Verbio For New Indiana Biorefinery
Verbio hosted a ground-breaking ceremony in South Bend, Indiana, for the expansion of an ethanol plant to establish it as an innovative biorefinery with combined bioethanol-biomethane production.
“In the United States we benefit from attractive framework conditions, low energy and raw material costs, the large volumes of biomass available and a good infrastructure, as well as political decisions that are focused on the long-term, making them more reliable,” said Claus Sauter, chief executive officer of Verbio SE. “In the medium term we will be able to produce more ethanol and biomethane in our plants in Nevada, Iowa, and South Bend than we do in Germany today.”
The ethanol plant in South Bend is one of the first, and oldest, in the United States.

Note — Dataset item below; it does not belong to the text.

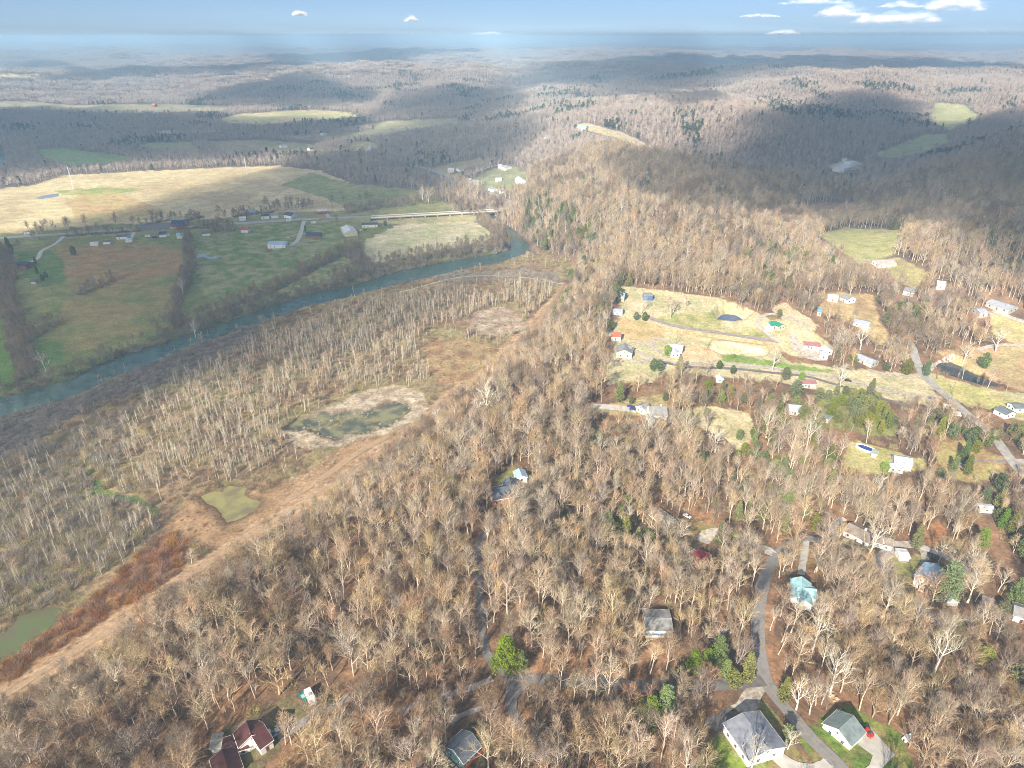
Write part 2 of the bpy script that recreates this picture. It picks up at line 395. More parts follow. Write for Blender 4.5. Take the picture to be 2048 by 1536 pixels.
 ('lawn', [(1418,1560),(1428,1480),(1445,1478),(1500,1540),(1500,1600),(1420,1600)], (.17,.25,.04), (.22,.28,.05), 6),
 ('lawn', [(1600,1480),(1660,1420),(1700,1412),(1745,1440),(1800,1465),(1850,1560),(1850,1700),(1650,1700),(1640,1540)], (.13,.20,.04), (.24,.20,.08), 6),
 ('lawn', [(1755,1120),(1790,1108),(1840,1112),(1850,1145),(1830,1180),(1790,1180),(1760,1150)], (.25,.24,.09), (.30,.25,.11), 5),
 ('lawn', [(1685,1075),(1720,1090),(1770,1110),(1740,1135),(1700,1105)], (.30,.21,.09), (.26,.22,.09), 5),
 ('lawn', [(1590,1085),(1640,1092),(1640,1120),(1600,1150),(1590,1120)], (.26,.22,.09), (.3,.18,.09), 5),
 ('lawn', [(1570,1150),(1600,1145),(1640,1160),(1645,1200),(1610,1215),(1575,1200)], (.25,.15,.07), (.2,.13,.07), 5),
 ('lawn', [(968,1000),(980,975),(1015,935),(1035,935),(1060,950),(1065,1010),(1030,1020),(985,1015)], (.16,.18,.05), (.24,.2,.08), 5),
 ('lawn', [(1118,1030),(1140,1018),(1165,1040),(1160,1065),(1125,1062)], (.13,.17,.045), (.18,.16,.06), 5),
 ('lawn', [(1295,1010),(1350,1030),(1440,1050),(1440,1080),(1380,1095),(1320,1085),(1300,1050)], (.17,.17,.055), (.24,.17,.08), 5),
 ('lawn', [(415,1500),(450,1455),(540,1410),(600,1388),(660,1385),(680,1400),(620,1430),(570,1470),(560,1500),(500,1560),(430,1600)], (.14,.13,.055), (.19,.13,.08), 6),
 ('lawn', [(880,1500),(930,1455),(975,1455),(985,1500),(960,1560),(880,1560)], (.16,.13,.07), (.12,.11,.06), 5),
 ('lawn', [(1640,1290),(1650,1290),(1660,1310),(1650,1310)], (.2,.15,.07), (.2,.15,.07), 5),
 ('forest', [(1015,1352),(1050,1320),(1120,1300),(1220,1310),(1330,1290),(1400,1300),(1400,1368),(1200,1360),(1060,1356)], (.36,.20,.105), (.22,.135,.08), 7),
 ('forest', [(1535,1180),(1560,1170),(1556,1250),(1548,1320),(1580,1390),(1570,1400),(1535,1330),(1528,1240)], (.35,.19,.10), (.24,.14,.08), 7),
 ('forest', [(780,1190),(830,1150),(900,1180),(900,1280),(820,1280)], (.34,.18,.09), (.2,.12,.07), 7),
 ('lawn', [(1945,1060),(1985,1040),(2010,1090),(2048,1130),(2048,1180),(2000,1150),(1960,1110)], (.36,.20,.115), (.24,.15,.09), 7),
 ('lawn', [(1835,1060),(1880,1040),(1900,1080),(1860,1095)], (.42,.20,.09), (.26,.15,.08), 6),
 ('forest', [(1840,1180),(1900,1200),(1960,1230),(1950,1260),(1890,1245),(1830,1200)], (.38,.22,.12), (.26,.16,.10), 6),
 ('rock', [(1595,1345),(1630,1350),(1680,1395),(1672,1408),(1635,1395),(1605,1375)], (.42,.28,.15), (.3,.19,.11), 4),
]
OPEN_KINDS = ('mud', 'open', 'field', 'lawn', 'arena')

def warp_px(px, py, x, y, r):
    k = 5.0 * np.clip(700 / (r + 200), .12, 1.2)
    wx = (fbm(x / 14, y / 14, 3, 77) - .5) * 2 * k * 1.5
    wy = (fbm(x / 14 + 50, y / 14, 3, 78) - .5) * 2 * k
    return px + wx, py + wy

def cover(x, y, z):
    """kind (index into ZONES or -1) and colours of the ground at the places x, y, z"""
    r = np.hypot(x, y)
    px, py, dep = project(x, y, z)
    qx, qy = warp_px(px, py, x, y, r)
    kind = np.full(x.shape, -1)
    c1 = np.empty(x.shape + (3,)); c2 = np.empty(x.shape + (3,)); sc = np.full(x.shape, 18.0)
    farm = sstep(450, 1300, r)[..., None]
    c1[:] = np.array(LITTER) * (1 - farm) + np.array((.20, .15, .125)) * farm
    c2[:] = np.array(LITTER2) * (1 - farm) + np.array((.15, .115, .10)) * farm
    ok = dep > 30
    for i, (k, P, a, b, s) in enumerate(ZONES):
        m = inpoly(qx, qy, P) & ok
        kind[m] = i; c1[m] = a; c2[m] = b; sc[m] = s
    wet = np.ones(x.shape)
    for n_, P_, lv_, b_ in WATER_W:
        if n_ in ('upper', 'lower', 'green', 'river'):
            A_ = np.array(P_); lo_ = A_.min(0) - 8; hi_ = A_.max(0) + 8
            m_ = (x > lo_[0]) & (x < hi_[0]) & (y > lo_[1]) & (y < hi_[1])
            if m_.any():
                d_, _q = dist_poly(x[m_], y[m_], A_, True)
                wet[m_] = np.minimum(wet[m_], .5 + .5 * sstep(.5, 6.0, d_ + 3 * (fbm(x[m_] / 3, y[m_] / 3, 2, 33) - .5)))
    t = np.clip((fbm(x / sc, y / sc, 5, 5) - .5) * 3.2 + .5, 0, 1)[..., None]
    c1 = c1 * wet[..., None]; c2 = c2 * wet[..., None]
    c = c1 * (1 - t) + c2 * t
    v = 0.82 + 0.36 * fbm(x / 3.1, y / 3.1, 3, 8)
    c = c * v[..., None]
    return kind, c

# ------------------------------------------------------------------ materials
MATS = {}
def mat(name, col, rough=0.8, metal=0.0, spec=0.3, noise=0.0, nscale=1.0, bump=0.0, bscale=None, rnd=0.0, attr=None, hue=0.0, emit=None, litter=0.0):
    if name in MATS:
        return MATS[name]
    m = bpy.data.materials.new(name)
    m.use_nodes = True
    nt = m.node_tree; N = nt.nodes; L = nt.links
    b = N['Principled BSDF']
    b.inputs['Roughness'].default_value = rough
    b.inputs['Metallic'].default_value = metal
    b.inputs['Specular IOR Level'].default_value = spec
    src = None
    if attr:
        a = N.new('ShaderNodeAttribute'); a.attribute_name = attr
        src = a.outputs['Color']
    else:
        c = N.new('ShaderNodeRGB'); c.outputs[0].default_value = (*col, 1)
        src = c.outputs[0]
    geo = None
    if noise or bump:
        geo = N.new('ShaderNodeTexCoord')
    if noise:
        n = N.new('ShaderNodeTexNoise'); n.inputs['Scale'].default_value = nscale; n.inputs['Detail'].default_value = 5
        L.new(geo.outputs['Object'], n.inputs['Vector'])
        mr = N.new('ShaderNodeMapRange'); mr.inputs[1].default_value = 0.3; mr.inputs[2].default_value = 0.7
        mr.inputs[3].default_value = 1 - noise; mr.inputs[4].default_value = 1 + noise
        L.new(n.outputs['Fac'], mr.inputs[0])
        vm = N.new('ShaderNodeVectorMath'); vm.operation = 'SCALE'
        L.new(src, vm.inputs[0]); L.new(mr.outputs[0], vm.inputs['Scale'])
        src = vm.outputs[0]
    if litter:
        geo2 = N.new('ShaderNodeTexCoord')
        nl = N.new('ShaderNodeTexNoise'); nl.inputs['Scale'].default_value = .35; nl.inputs['Detail'].default_value = 9; nl.inputs['Roughness'].default_value = .72
        L.new(geo2.outputs['Object'], nl.inputs['Vector'])
        ml = N.new('ShaderNodeMapRange'); ml.inputs[1].default_value = .5; ml.inputs[2].default_value = .64; ml.inputs[4].default_value = litter
        L.new(nl.outputs['Fac'], ml.inputs[0])
        mx = N.new('ShaderNodeMix'); mx.data_type = 'RGBA'
        L.new(ml.outputs[0], mx.inputs['Factor']); L.new(src, mx.inputs['A']); mx.inputs['B'].default_value = (.20, .125, .07, 1)
        src = mx.outputs['Result']
    if rnd or hue:
        oi = N.new('ShaderNodeObjectInfo')
        hs = N.new('ShaderNodeHueSaturation')
        m1 = N.new('ShaderNodeMapRange'); m1.inputs[3].default_value = 1 - rnd; m1.inputs[4].default_value = 1 + rnd
        L.new(oi.outputs['Random'], m1.inputs[0]); L.new(m1.outputs[0], hs.inputs['Value'])
        if hue:
            wn_ = N.new('ShaderNodeTexWhiteNoise'); wn_.noise_dimensions = '1D'
            L.new(oi.outputs['Random'], wn_.inputs['W'])
            m2 = N.new('ShaderNodeMapRange'); m2.inputs[3].default_value = 0.5 - hue; m2.inputs[4].default_value = 0.5 + hue
            L.new(wn_.outputs['Value'], m2.inputs[0]); L.new(m2.outputs[0], hs.inputs['Hue'])
            m3 = N.new('ShaderNodeMapRange'); m3.inputs[3].default_value = 0.7; m3.inputs[4].default_value = 1.25
            wn2 = N.new('ShaderNodeTexWhiteNoise'); wn2.noise_dimensions = '1D'
            ad = N.new('ShaderNodeMath'); ad.operation = 'ADD'; ad.inputs[1].default_value = 3.7
            L.new(oi.outputs['Random'], ad.inputs[0]); L.new(ad.outputs[0], wn2.inputs['W'])
            L.new(wn2.outputs['Value'], m3.inputs[0]); L.new(m3.outputs[0], hs.inputs['Saturation'])
        L.new(src, hs.inputs['Color'])
        src = hs.outputs[0]
    L.new(src, b.inputs['Base Color'])
    if bump:
        n2 = N.new('ShaderNodeTexNoise'); n2.inputs['Scale'].default_value = bscale or nscale * 3; n2.inputs['Detail'].default_value = 6
        L.new(geo.outputs['Object'], n2.inputs['Vector'])
        bp = N.new('ShaderNodeBump'); bp.inputs['Strength'].default_value = bump; bp.inputs['Distance'].default_value = 0.3
        L.new(n2.outputs['Fac'], bp.inputs['Height']); L.new(bp.outputs[0], b.inputs['Normal'])
    if emit:
        b.inputs['Emission Color'].default_value = (*emit, 1); b.inputs['Emission Strength'].default_value = 1
    MATS[name] = m
    return m

def ground_material():
    m = mat('ground_cover', (1, 1, 1), rough=0.95, spec=0.1, attr='cover')
    N = m.node_tree.nodes; L = m.node_tree.links
    b = N['Principled BSDF']
    a = [n for n in N if n.type == 'ATTRIBUTE'][0]
    geo = N.new('ShaderNodeTexCoord')
    n1 = N.new('ShaderNodeTexNoise'); n1.inputs['Scale'].default_value = 0.55; n1.inputs['Detail'].default_value = 8; n1.inputs['Roughness'].default_value = .7
    n2 = N.new('ShaderNodeTexNoise'); n2.inputs['Scale'].default_value = 0.07; n2.inputs['Detail'].default_value = 6; n2.inputs['Roughness'].default_value = .65
    for n in (n1, n2):
        L.new(geo.outputs['Object'], n.inputs['Vector'])
    mm = N.new('ShaderNodeMath'); mm.operation = 'MULTIPLY'
    r1 = N.new('ShaderNodeMapRange'); r1.inputs[1].default_value = .3; r1.inputs[2].default_value = .7; r1.inputs[3].default_value = .55; r1.inputs[4].default_value = 1.45
    r2 = N.new('ShaderNodeMapRange'); r2.inputs[1].default_value = .3; r2.inputs[2].default_value = .7; r2.inputs[3].default_value = .75; r2.inputs[4].default_value = 1.25
    L.new(n1.outputs['Fac'], r1.inputs[0]); L.new(n2.outputs['Fac'], r2.inputs[0])
    L.new(r1.outputs[0], mm.inputs[0]); L.new(r2.outputs[0], mm.inputs[1])
    vm = N.new('ShaderNodeVectorMath'); vm.operation = 'SCALE'
    L.new(a.outputs['Color'], vm.inputs[0]); L.new(mm.outputs[0], vm.inputs['Scale'])
    L.new(vm.outputs[0], b.inputs['Base Color'])
    bp = N.new('ShaderNodeBump'); bp.inputs['Strength'].default_value = 0.9; bp.inputs['Distance'].default_value = 0.5
    L.new(n1.outputs['Fac'], bp.inputs['Height']); L.new(bp.outputs[0], b.inputs['Normal'])
    return m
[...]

Verbio acquired the plant in May 2023 from Mercuria Investments and announced that it planned to make investments totaling US$230 million in the location.
With the start of the plant expansion, South Bend will offer combined production of bioethanol and biomethane based on Verbio’s technology and modeled after its German biorefineries. Verbio was granted approval for the expansion application by the City of South Bend in April 2024. Once the expansion is completed, the new plant will have an annual production capacity of at least 275,578 tons (250,000 tonnes) of bioethanol and 850,000 MWh of biomethane. The commissioning of the combined bioethanol-biomethane production facility is planned for 2026.
The biomethane will be fed into the regional natural gas grid and will be available for use as a biofuel or as a renewable energy source for industrial applications. The fertilizer created in the production process will be returned to agriculture, closing the sustainability cycle.
South Bend Ethanol is Verbio’s second biorefinery project in the United States. The group’s first plant in Nevada, Iowa, has been manufacturing biomethane from maize straw since 2021. The expansion in South Bend coincides with the launch of combined bioethanol-biomethane production at the Nevada plant, which is expected to start in the coming weeks.